A growing number of DeFi exploits are targeting an often-overlooked weakness: unverified smart contracts.
According to a new report from Chainalysis, attackers stole at least $36.7 million from four protocols over the past six months by exploiting vulnerabilities in contracts whose source code had never been publicly verified. The findings point to an emerging attack pattern in which threat actors reverse-engineer deployed bytecode to uncover flaws that remain hidden from auditors, bug bounty participants, and independent security researchers.
While the losses represent only a small portion of the more than $1 billion stolen from DeFi protocols during the same period, Chainalysis argues that the trend could accelerate as AI-powered tools make contract analysis faster and more scalable.
Four exploits accounted for $36.7M in losses
Chainalysis identified four major incidents involving protocol-owned contracts that were unverified on blockchain explorers at the time of exploitation.
The largest attack targeted the Ethereum-based protocol Truebit, which lost approximately $26.2 million in January. Other affected projects included Trusted Volumes, Aperture Finance, and Ekubo, bringing total losses to roughly $36.7 million.
According to the report, each exploited contract lacked publicly available source code, forcing attackers to rely on decompiled bytecode rather than original Solidity code. The vulnerabilities varied across protocols, ranging from integer overflow bugs and access-control failures to input-validation weaknesses and identity verification flaws.
Truebit exploit highlights risks of legacy code
The Truebit attack illustrates how older contracts can remain vulnerable for years without public scrutiny.
Chainalysis said the exploited contract had been deployed on Ethereum since 2021 and contained an integer overflow vulnerability within its bonding curve mechanism. Because the contract was compiled using Solidity v0.5.3, a version released before automatic overflow protections became standard, an attacker was able to manipulate calculations and mint large amounts of tokens at minimal cost before redeeming them for ETH.
The report also noted evidence suggesting the same attacker had previously tested similar techniques on smaller targets before carrying out the larger exploit.
Why attackers are targeting unverified contracts
Although closed-source contracts appear harder to analyze at first glance, Chainalysis argues they often receive less security oversight than verified deployments. Publicly verified contracts can be reviewed by auditors, independent researchers, and bug bounty participants, creating additional opportunities for vulnerabilities to be discovered before attackers find them. Unverified contracts lack that layer of community scrutiny.
Many bug bounty programs also exclude contracts that are not publicly verified, leaving significant portions of protocol infrastructure outside formal security review processes. As a result, vulnerabilities can remain undetected for extended periods while still controlling substantial amounts of user funds.
AI is lowering the barrier to smart contract analysis
Chainalysis highlighted advances in decompilation software and large language models as a key factor behind the trend. Tools such as Dedaub, Heimdall, and Panoramix can convert Ethereum bytecode into readable Solidity-like code. Once decompiled, that output can be analyzed by AI systems capable of identifying common vulnerabilities, including reentrancy flaws, arithmetic errors, and access-control weaknesses.

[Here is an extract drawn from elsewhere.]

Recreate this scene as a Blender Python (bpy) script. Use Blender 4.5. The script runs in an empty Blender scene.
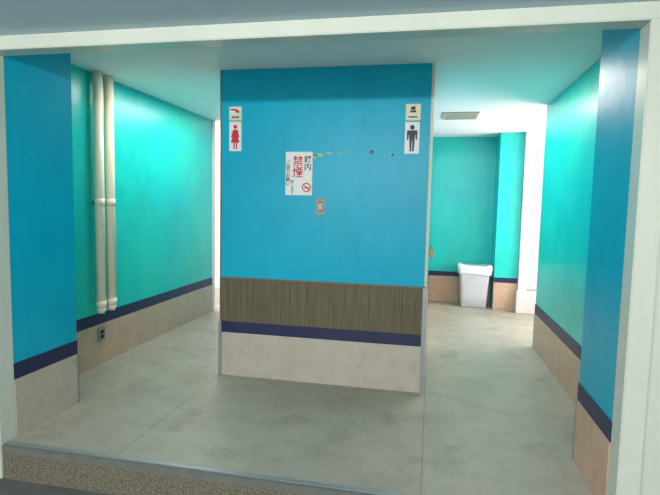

The report suggests attackers can increasingly automate the process of scanning large numbers of unverified contracts, prioritizing targets based on exploitability and potential returns. This reduces the time and expertise previously required to identify vulnerabilities in closed-source code.
Security recommendations for DeFi protocols
Chainalysis said protocols should treat source-code verification as a baseline security requirement for any contract responsible for holding or managing user assets. The firm also recommended extending audits and bug bounty coverage to all deployed contracts, including implementation contracts hidden behind proxy structures.
For teams that continue to deploy unverified contracts, the report emphasized the importance of real-time monitoring systems capable of detecting suspicious transactions and abnormal contract interactions before exploits escalate.
A growing threat across DeFi
Chainalysis believes the combination of unverified smart contracts, increasingly sophisticated decompilation tools, and AI-assisted vulnerability analysis is creating a new risk category for DeFi.
The report argues that relying on code secrecy is becoming less effective as attackers gain access to automated systems capable of analyzing smart contracts at scale. With millions of dollars still locked in unverified contracts across Ethereum and other EVM-compatible networks, the firm warns that such deployments may continue to attract attackers searching for overlooked vulnerabilities.